Palestinians run away from tear gas fired by Israeli forces to disperse them. Photo: Getty

A Palestinian voice on the "one-state solution"

Without outside pressure allied with fresh thinking, we are unlikely to get any closer towards finding an equitable way to share the land
August 17, 2018

There is little doubt that ultimately Palestinian Arabs and Israeli Jews will have to find a way to live together in the same land, undivided by borders. Whether this would be an undivided single state, or a federation of some sort, will have to be worked out through an arrangement that is viable and agreeable to both sides.

Until then the “one- state solution” remains more of a slogan than a programme, something to be further developed before this future attractive prospect can ever become a reality.

Even though there is rough parity between the numbers of Israeli Jews and Palestinian Arabs living in historic Palestine, as matters now stand it is the Israeli state that dominates the entire land—exploiting it as its own, and privileging the Israeli Jewish citizens.

When one farmer in the South Hebron hills, where the settlers are doing all they can to drive out local Palestinians [such as him], was asked whether the settlers can stay, he responded that as far as he was concerned they could, but he added a rider. “There is plenty of room, but only on condition that they act like human beings.”

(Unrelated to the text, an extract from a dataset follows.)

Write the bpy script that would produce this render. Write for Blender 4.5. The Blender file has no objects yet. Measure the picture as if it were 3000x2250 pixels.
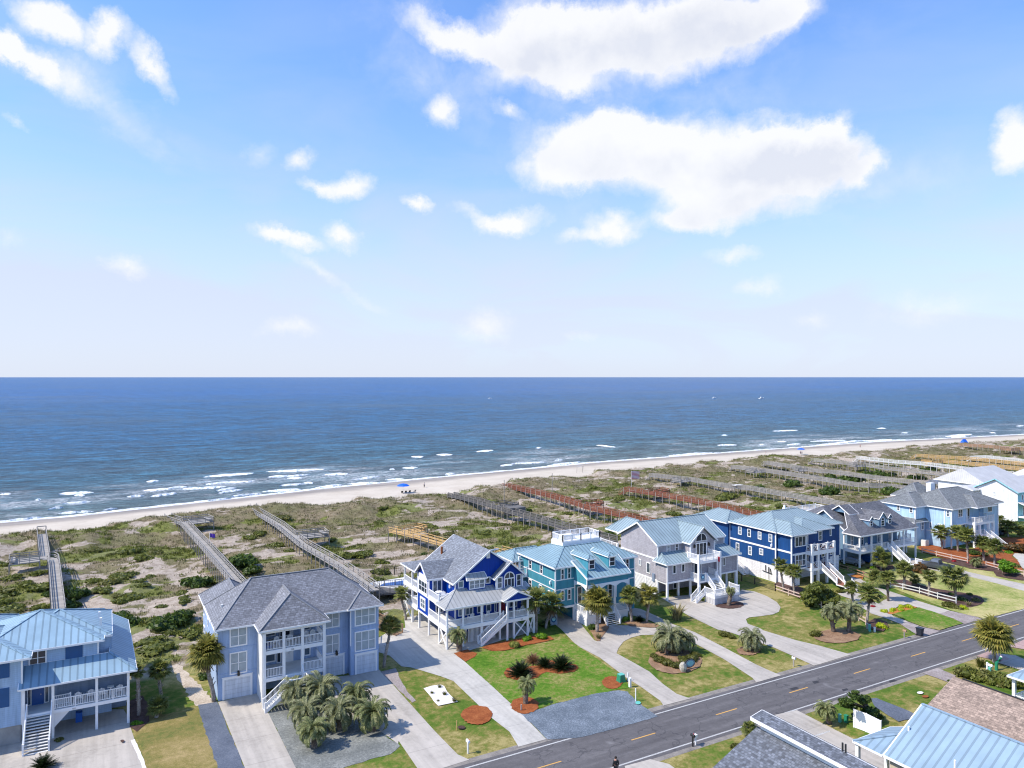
import bpy, math, random
import numpy as np
from math import sin, cos, tan, radians, pi, sqrt, atan2, exp
random.seed(7); rng = np.random.default_rng(7)
sc = bpy.context.scene
COL = sc.collection
# ------------------------------------------------------------------ survey helpers
# u runs along the road, v from the road to the sea, z up, metres.  The viewpoint stands 36 m over the lots.
FPX, HCAM, TH, HY = 2153.0, 36.0, radians(28.9), 1105.0
Fx, Fy, Rx, Ry = sin(TH), cos(TH), cos(TH), -sin(TH)
def ray(p):
    a = (p[0]-1500)/FPX
    return (Fx+Rx*a, Fy+Ry*a, (HY-p[1])/FPX)
def G(p, z=0.0):
    d = ray(p); t = (z-HCAM)/d[2]; return (d[0]*t, d[1]*t)
def Q(p, V):
    d = ray(p); t = V/d[1]; return (d[0]*t, HCAM+d[2]*t)
def S(p, U):
    d = ray(p); t = U/d[0]; return (d[1]*t, HCAM+d[2]*t)
def dep(u, v): return u*Fx+v*Fy
def zf(x0, y0, s): return lambda x, y: (x0+x/s, y0+y/s)
zA2=zf(0,1750,3.3178);zB2=zf(740,1780,5.53);zB3=zf(560,1660,4.147)
zA=zf(0,1650,2.765);zB=zf(500,1600,2.553);zC=zf(1100,1500,3.687);zD=zf(1450,1500,3.687);zE=zf(1750,1450,3.687)
zC3=zf(1330,1600,5.528);zC2=zf(1170,1560,4.74)
zF=zf(2100,1400,4.424);zH=zf(2500,1350,4.424);zR=zf(2400,1650,3.687);zS=zf(1100,1850,3.16);zT=zf(1700,1750,3.16);zU=zf(2000,1950,2.212)
zL=zf(0,1450,3.16);zM=zf(700,1350,3.16);zN=zf(1400,1300,2.765);zO=zf(2200,1250,2.765);zG=zf(2330,1440,6.636);zH2=zf(2580,1350,4.74)
zW=zf(0,1100,1.4747);zX=zf(1500,1050,1.4747);zY=zf(2500,1250,4.424);zV=zf(2800,1850,8.295);zP=zf(2650,1610,5.72)
# ------------------------------------------------------------------ materials
def nodes(name):
    m = bpy.data.materials.new(name); m.use_nodes = True
    nt = m.node_tree; b = nt.nodes['Principled BSDF']; return m, nt, b
def N(nt, t, **k):
    n = nt.nodes.new(t)
    for a, v in k.items():
        if a.startswith('i_'): n.inputs[a[2:].replace('_', ' ')].default_value = v
        else: setattr(n, a, v)
    return n
def noise(nt, vec, scale, detail=4, rough=.55, dist=0):
    n = nt.nodes.new('ShaderNodeTexNoise'); n.inputs['Scale'].default_value = scale
    n.inputs['Detail'].default_value = detail; n.inputs['Roughness'].default_value = rough
    n.inputs['Distortion'].default_value = dist
    if vec is not None: nt.links.new(vec, n.inputs['Vector'])
    return n.outputs['Fac']
def ramp(nt, fac, stops, interp='LINEAR'):
    r = nt.nodes.new('ShaderNodeValToRGB'); r.color_ramp.interpolation = interp
    e = r.color_ramp.elements
    while len(e) < len(stops): e.new(.5)
    for i, (p, c) in enumerate(stops):
        e[i].position = p; e[i].color = (c[0], c[1], c[2], 1) if not isinstance(c, (int, float)) else (c, c, c, 1)
    nt.links.new(fac, r.inputs[0]); return r.outputs[0]
def mth(nt, op, a, b=None, c=None, clamp=False):
    n = nt.nodes.new('ShaderNodeMath'); n.operation = op; n.use_clamp = clamp
    for i, x in enumerate((a, b, c)):
        if x is None: continue
        if isinstance(x, (int, float)): n.inputs[i].default_value = x
        else: nt.links.new(x, n.inputs[i])
    return n.outputs[0]
def mixc(nt, f, a, b, mode='MIX'):
    n = nt.nodes.new('ShaderNodeMix'); n.data_type = 'RGBA'; n.blend_type = mode
    for s, x in ((0, f), (6, a), (7, b)):
        if isinstance(x, (int, float)): n.inputs[s].default_value = x
        elif isinstance(x, tuple): n.inputs[s].default_value = (x[0], x[1], x[2], 1)
        else: nt.links.new(x, n.inputs[s])
    return n.outputs[2]
def bump(nt, b, h, strength=.5, dist=.05):
    n = nt.nodes.new('ShaderNodeBump'); n.inputs['Strength'].default_value = strength; n.inputs['Distance'].default_value = dist
    nt.links.new(h, n.inputs['Height']); nt.links.new(n.outputs[0], b.inputs['Normal'])
def pos(nt):
    g = nt.nodes.new('ShaderNodeNewGeometry'); return g
def sep(nt, v):
    s = nt.nodes.new('ShaderNodeSeparateXYZ'); nt.links.new(v, s.inputs[0]); return s.outputs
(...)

As long as Israel reigns supreme, and can violate Palestinians’ rights to the land and discriminate against them  with impunity—whether they be disenfranchised people living under occupation, or Palestinians living as citizens within Israel itself—there is little likelihood that the present reality will change.

Without outside pressure allied with fresh thinking, we are unlikely to get any closer towards finding an equitable way to share the land.